Write out each entry again. Keep every word exactly as it is.
=== GIVEN DATA ===
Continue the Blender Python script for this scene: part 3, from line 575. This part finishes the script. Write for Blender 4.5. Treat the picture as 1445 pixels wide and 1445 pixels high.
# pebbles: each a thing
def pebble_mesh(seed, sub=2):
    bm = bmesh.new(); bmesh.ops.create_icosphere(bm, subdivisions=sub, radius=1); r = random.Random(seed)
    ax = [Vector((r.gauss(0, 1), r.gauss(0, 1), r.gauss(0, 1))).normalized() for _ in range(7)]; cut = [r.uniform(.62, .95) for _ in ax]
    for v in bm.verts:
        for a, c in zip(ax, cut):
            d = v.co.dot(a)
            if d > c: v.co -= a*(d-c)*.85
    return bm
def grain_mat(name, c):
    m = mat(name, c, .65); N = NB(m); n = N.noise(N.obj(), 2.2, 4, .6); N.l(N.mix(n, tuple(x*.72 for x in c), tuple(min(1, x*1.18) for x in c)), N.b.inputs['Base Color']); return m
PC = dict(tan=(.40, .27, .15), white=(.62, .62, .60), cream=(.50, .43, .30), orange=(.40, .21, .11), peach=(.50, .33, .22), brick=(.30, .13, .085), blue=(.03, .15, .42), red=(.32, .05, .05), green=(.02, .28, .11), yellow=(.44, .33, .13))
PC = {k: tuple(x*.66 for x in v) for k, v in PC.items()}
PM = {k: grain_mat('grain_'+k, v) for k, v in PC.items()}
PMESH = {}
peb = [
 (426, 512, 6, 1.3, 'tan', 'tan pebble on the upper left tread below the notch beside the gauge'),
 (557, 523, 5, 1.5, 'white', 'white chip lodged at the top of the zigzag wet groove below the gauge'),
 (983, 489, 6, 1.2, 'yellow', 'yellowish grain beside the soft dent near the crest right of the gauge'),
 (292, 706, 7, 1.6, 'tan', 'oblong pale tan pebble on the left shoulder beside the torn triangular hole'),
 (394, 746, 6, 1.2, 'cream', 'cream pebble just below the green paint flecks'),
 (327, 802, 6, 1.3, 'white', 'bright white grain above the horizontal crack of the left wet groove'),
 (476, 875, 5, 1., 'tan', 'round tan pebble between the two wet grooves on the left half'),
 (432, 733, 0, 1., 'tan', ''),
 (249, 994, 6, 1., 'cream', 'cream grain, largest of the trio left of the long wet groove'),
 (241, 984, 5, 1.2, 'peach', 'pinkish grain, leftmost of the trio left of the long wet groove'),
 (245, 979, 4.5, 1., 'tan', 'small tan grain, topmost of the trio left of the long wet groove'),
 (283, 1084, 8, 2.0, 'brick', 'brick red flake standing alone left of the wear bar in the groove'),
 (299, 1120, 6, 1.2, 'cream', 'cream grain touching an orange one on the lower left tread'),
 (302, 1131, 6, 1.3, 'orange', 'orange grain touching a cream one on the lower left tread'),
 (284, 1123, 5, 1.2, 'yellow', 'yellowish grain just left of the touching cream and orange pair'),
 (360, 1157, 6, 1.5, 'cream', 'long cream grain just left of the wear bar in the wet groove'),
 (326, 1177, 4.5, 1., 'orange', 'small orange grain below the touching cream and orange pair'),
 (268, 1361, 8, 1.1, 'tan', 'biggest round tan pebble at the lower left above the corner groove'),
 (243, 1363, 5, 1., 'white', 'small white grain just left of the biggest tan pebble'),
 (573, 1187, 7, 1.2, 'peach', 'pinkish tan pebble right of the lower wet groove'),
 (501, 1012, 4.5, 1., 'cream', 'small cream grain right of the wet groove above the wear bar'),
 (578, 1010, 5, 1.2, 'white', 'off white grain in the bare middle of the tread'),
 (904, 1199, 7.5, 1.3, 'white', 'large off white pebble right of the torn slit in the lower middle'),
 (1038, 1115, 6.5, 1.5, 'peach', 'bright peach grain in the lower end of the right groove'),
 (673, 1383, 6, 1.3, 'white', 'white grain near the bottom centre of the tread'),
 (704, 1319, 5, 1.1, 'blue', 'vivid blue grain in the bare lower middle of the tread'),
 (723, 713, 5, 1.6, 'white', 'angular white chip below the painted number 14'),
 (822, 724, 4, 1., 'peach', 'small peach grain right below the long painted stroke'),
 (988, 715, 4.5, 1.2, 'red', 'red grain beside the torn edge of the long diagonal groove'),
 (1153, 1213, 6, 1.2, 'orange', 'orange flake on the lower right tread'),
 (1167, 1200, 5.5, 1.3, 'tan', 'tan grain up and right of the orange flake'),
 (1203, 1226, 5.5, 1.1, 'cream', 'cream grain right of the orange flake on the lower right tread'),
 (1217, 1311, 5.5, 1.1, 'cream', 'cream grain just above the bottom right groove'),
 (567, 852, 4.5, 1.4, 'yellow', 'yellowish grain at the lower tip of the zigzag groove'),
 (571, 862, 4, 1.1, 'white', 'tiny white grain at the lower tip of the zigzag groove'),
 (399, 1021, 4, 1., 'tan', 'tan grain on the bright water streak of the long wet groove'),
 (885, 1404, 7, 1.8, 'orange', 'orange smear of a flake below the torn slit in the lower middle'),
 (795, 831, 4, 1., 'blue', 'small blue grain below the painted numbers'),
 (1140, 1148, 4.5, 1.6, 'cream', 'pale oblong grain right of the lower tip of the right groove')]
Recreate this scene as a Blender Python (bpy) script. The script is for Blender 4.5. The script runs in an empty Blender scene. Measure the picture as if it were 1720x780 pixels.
===
**RESPONSE BELOW:**
Continue the Blender Python script for this scene: part 3, from line 575. This part finishes the script. Write for Blender 4.5. Treat the picture as 1445 pixels wide and 1445 pixels high.
# pebbles: each a thing
def pebble_mesh(seed, sub=2):
    bm = bmesh.new(); bmesh.ops.create_icosphere(bm, subdivisions=sub, radius=1); r = random.Random(seed)
    ax = [Vector((r.gauss(0, 1), r.gauss(0, 1), r.gauss(0, 1))).normalized() for _ in range(7)]; cut = [r.uniform(.62, .95) for _ in ax]
    for v in bm.verts:
        for a, c in zip(ax, cut):
            d = v.co.dot(a)
            if d > c: v.co -= a*(d-c)*.85
    return bm
def grain_mat(name, c):
    m = mat(name, c, .65); N = NB(m); n = N.noise(N.obj(), 2.2, 4, .6); N.l(N.mix(n, tuple(x*.72 for x in c), tuple(min(1, x*1.18) for x in c)), N.b.inputs['Base Color']); return m
PC = dict(tan=(.40, .27, .15), white=(.62, .62, .60), cream=(.50, .43, .30), orange=(.40, .21, .11), peach=(.50, .33, .22), brick=(.30, .13, .085), blue=(.03, .15, .42), red=(.32, .05, .05), green=(.02, .28, .11), yellow=(.44, .33, .13))
PC = {k: tuple(x*.66 for x in v) for k, v in PC.items()}
PM = {k: grain_mat('grain_'+k, v) for k, v in PC.items()}
PMESH = {}
peb = [
 (426, 512, 6, 1.3, 'tan', 'tan pebble on the upper left tread below the notch beside the gauge'),
 (557, 523, 5, 1.5, 'white', 'white chip lodged at the top of the zigzag wet groove below the gauge'),
 (983, 489, 6, 1.2, 'yellow', 'yellowish grain beside the soft dent near the crest right of the gauge'),
 (292, 706, 7, 1.6, 'tan', 'oblong pale tan pebble on the left shoulder beside the torn triangular hole'),
 (394, 746, 6, 1.2, 'cream', 'cream pebble just below the green paint flecks'),
 (327, 802, 6, 1.3, 'white', 'bright white grain above the horizontal crack of the left wet groove'),
 (476, 875, 5, 1., 'tan', 'round tan pebble between the two wet grooves on the left half'),
 (432, 733, 0, 1., 'tan', ''),
 (249, 994, 6, 1., 'cream', 'cream grain, largest of the trio left of the long wet groove'),
 (241, 984, 5, 1.2, 'peach', 'pinkish grain, leftmost of the trio left of the long wet groove'),
 (245, 979, 4.5, 1., 'tan', 'small tan grain, topmost of the trio left of the long wet groove'),
 (283, 1084, 8, 2.0, 'brick', 'brick red flake standing alone left of the wear bar in the groove'),
 (299, 1120, 6, 1.2, 'cream', 'cream grain touching an orange one on the lower left tread'),
 (302, 1131, 6, 1.3, 'orange', 'orange grain touching a cream one on the lower left tread'),
 (284, 1123, 5, 1.2, 'yellow', 'yellowish grain just left of the touching cream and orange pair'),
 (360, 1157, 6, 1.5, 'cream', 'long cream grain just left of the wear bar in the wet groove'),
 (326, 1177, 4.5, 1., 'orange', 'small orange grain below the touching cream and orange pair'),
 (268, 1361, 8, 1.1, 'tan', 'biggest round tan pebble at the lower left above the corner groove'),
 (243, 1363, 5, 1., 'white', 'small white grain just left of the biggest tan pebble'),
 (573, 1187, 7, 1.2, 'peach', 'pinkish tan pebble right of the lower wet groove'),
 (501, 1012, 4.5, 1., 'cream', 'small cream grain right of the wet groove above the wear bar'),
 (578, 1010, 5, 1.2, 'white', 'off white grain in the bare middle of the tread'),
 (904, 1199, 7.5, 1.3, 'white', 'large off white pebble right of the torn slit in the lower middle'),
 (1038, 1115, 6.5, 1.5, 'peach', 'bright peach grain in the lower end of the right groove'),
 (673, 1383, 6, 1.3, 'white', 'white grain near the bottom centre of the tread'),
 (704, 1319, 5, 1.1, 'blue', 'vivid blue grain in the bare lower middle of the tread'),
 (723, 713, 5, 1.6, 'white', 'angular white chip below the painted number 14'),
 (822, 724, 4, 1., 'peach', 'small peach grain right below the long painted stroke'),
 (988, 715, 4.5, 1.2, 'red', 'red grain beside the torn edge of the long diagonal groove'),
 (1153, 1213, 6, 1.2, 'orange', 'orange flake on the lower right tread'),
 (1167, 1200, 5.5, 1.3, 'tan', 'tan grain up and right of the orange flake'),
 (1203, 1226, 5.5, 1.1, 'cream', 'cream grain right of the orange flake on the lower right tread'),
 (1217, 1311, 5.5, 1.1, 'cream', 'cream grain just above the bottom right groove'),
 (567, 852, 4.5, 1.4, 'yellow', 'yellowish grain at the lower tip of the zigzag groove'),
 (571, 862, 4, 1.1, 'white', 'tiny white grain at the lower tip of the zigzag groove'),
 (399, 1021, 4, 1., 'tan', 'tan grain on the bright water streak of the long wet groove'),
 (885, 1404, 7, 1.8, 'orange', 'orange smear of a flake below the torn slit in the lower middle'),
 (795, 831, 4, 1., 'blue', 'small blue grain below the painted numbers'),
 (1140, 1148, 4.5, 1.6, 'cream', 'pale oblong grain right of the lower tip of the right groove')]
Recreate this scene as a Blender Python (bpy) script. The script is for Blender 4.5. The script runs in an empty Blender scene. Measure the picture as if it were 1720x780 pixels.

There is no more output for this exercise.